# Collected data entries
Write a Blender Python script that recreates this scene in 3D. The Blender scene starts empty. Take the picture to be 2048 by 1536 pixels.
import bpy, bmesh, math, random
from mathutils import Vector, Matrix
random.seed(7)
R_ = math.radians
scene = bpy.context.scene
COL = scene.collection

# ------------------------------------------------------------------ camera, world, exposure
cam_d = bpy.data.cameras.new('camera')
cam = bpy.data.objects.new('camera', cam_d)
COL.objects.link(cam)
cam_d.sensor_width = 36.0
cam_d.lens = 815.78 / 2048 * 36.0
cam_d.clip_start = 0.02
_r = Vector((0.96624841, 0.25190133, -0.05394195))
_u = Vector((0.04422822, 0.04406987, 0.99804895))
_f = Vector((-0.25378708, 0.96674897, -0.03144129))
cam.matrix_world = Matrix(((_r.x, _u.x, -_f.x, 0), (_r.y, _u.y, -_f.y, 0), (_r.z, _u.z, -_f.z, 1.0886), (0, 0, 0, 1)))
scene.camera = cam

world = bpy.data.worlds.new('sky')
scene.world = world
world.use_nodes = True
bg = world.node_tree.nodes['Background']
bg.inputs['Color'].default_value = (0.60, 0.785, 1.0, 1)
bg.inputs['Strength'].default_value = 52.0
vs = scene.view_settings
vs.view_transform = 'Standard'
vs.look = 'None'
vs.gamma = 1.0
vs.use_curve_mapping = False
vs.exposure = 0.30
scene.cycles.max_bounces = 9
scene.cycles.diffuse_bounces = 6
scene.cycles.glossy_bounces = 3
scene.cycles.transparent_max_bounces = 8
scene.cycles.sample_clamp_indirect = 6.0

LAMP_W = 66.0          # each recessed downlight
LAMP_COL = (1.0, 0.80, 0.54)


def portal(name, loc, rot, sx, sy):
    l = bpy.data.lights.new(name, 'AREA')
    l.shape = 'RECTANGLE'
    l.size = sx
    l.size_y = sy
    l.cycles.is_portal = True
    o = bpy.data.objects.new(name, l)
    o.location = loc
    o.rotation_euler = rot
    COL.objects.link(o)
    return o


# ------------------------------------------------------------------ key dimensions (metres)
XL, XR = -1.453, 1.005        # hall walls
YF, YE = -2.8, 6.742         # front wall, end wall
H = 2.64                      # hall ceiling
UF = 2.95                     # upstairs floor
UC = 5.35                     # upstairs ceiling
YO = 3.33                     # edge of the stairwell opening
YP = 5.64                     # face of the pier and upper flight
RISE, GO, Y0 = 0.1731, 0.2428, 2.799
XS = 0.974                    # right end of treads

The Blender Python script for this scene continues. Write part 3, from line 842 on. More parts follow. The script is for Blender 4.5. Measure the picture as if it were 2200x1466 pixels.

# WHAT THE TASK REQUIRES
Every entry should be printed again exactly as written.

# WRITTEN SOLUTION
Write a Blender Python script that recreates this scene in 3D. The Blender scene starts empty. Take the picture to be 2048 by 1536 pixels.
import bpy, bmesh, math, random
from mathutils import Vector, Matrix
random.seed(7)
R_ = math.radians
scene = bpy.context.scene
COL = scene.collection

# ------------------------------------------------------------------ camera, world, exposure
cam_d = bpy.data.cameras.new('camera')
cam = bpy.data.objects.new('camera', cam_d)
COL.objects.link(cam)
cam_d.sensor_width = 36.0
cam_d.lens = 815.78 / 2048 * 36.0
cam_d.clip_start = 0.02
_r = Vector((0.96624841, 0.25190133, -0.05394195))
_u = Vector((0.04422822, 0.04406987, 0.99804895))
_f = Vector((-0.25378708, 0.96674897, -0.03144129))
cam.matrix_world = Matrix(((_r.x, _u.x, -_f.x, 0), (_r.y, _u.y, -_f.y, 0), (_r.z, _u.z, -_f.z, 1.0886), (0, 0, 0, 1)))
scene.camera = cam

world = bpy.data.worlds.new('sky')
scene.world = world
world.use_nodes = True
bg = world.node_tree.nodes['Background']
bg.inputs['Color'].default_value = (0.60, 0.785, 1.0, 1)
bg.inputs['Strength'].default_value = 52.0
vs = scene.view_settings
vs.view_transform = 'Standard'
vs.look = 'None'
vs.gamma = 1.0
vs.use_curve_mapping = False
vs.exposure = 0.30
scene.cycles.max_bounces = 9
scene.cycles.diffuse_bounces = 6
scene.cycles.glossy_bounces = 3
scene.cycles.transparent_max_bounces = 8
scene.cycles.sample_clamp_indirect = 6.0

LAMP_W = 66.0          # each recessed downlight
LAMP_COL = (1.0, 0.80, 0.54)


def portal(name, loc, rot, sx, sy):
    l = bpy.data.lights.new(name, 'AREA')
    l.shape = 'RECTANGLE'
    l.size = sx
    l.size_y = sy
    l.cycles.is_portal = True
    o = bpy.data.objects.new(name, l)
    o.location = loc
    o.rotation_euler = rot
    COL.objects.link(o)
    return o


# ------------------------------------------------------------------ key dimensions (metres)
XL, XR = -1.453, 1.005        # hall walls
YF, YE = -2.8, 6.742         # front wall, end wall
H = 2.64                      # hall ceiling
UF = 2.95                     # upstairs floor
UC = 5.35                     # upstairs ceiling
YO = 3.33                     # edge of the stairwell opening
YP = 5.64                     # face of the pier and upper flight
RISE, GO, Y0 = 0.1731, 0.2428, 2.799
XS = 0.974                    # right end of treads

The Blender Python script for this scene continues. Write part 3, from line 842 on. More parts follow. The script is for Blender 4.5. Measure the picture as if it were 2200x1466 pixels.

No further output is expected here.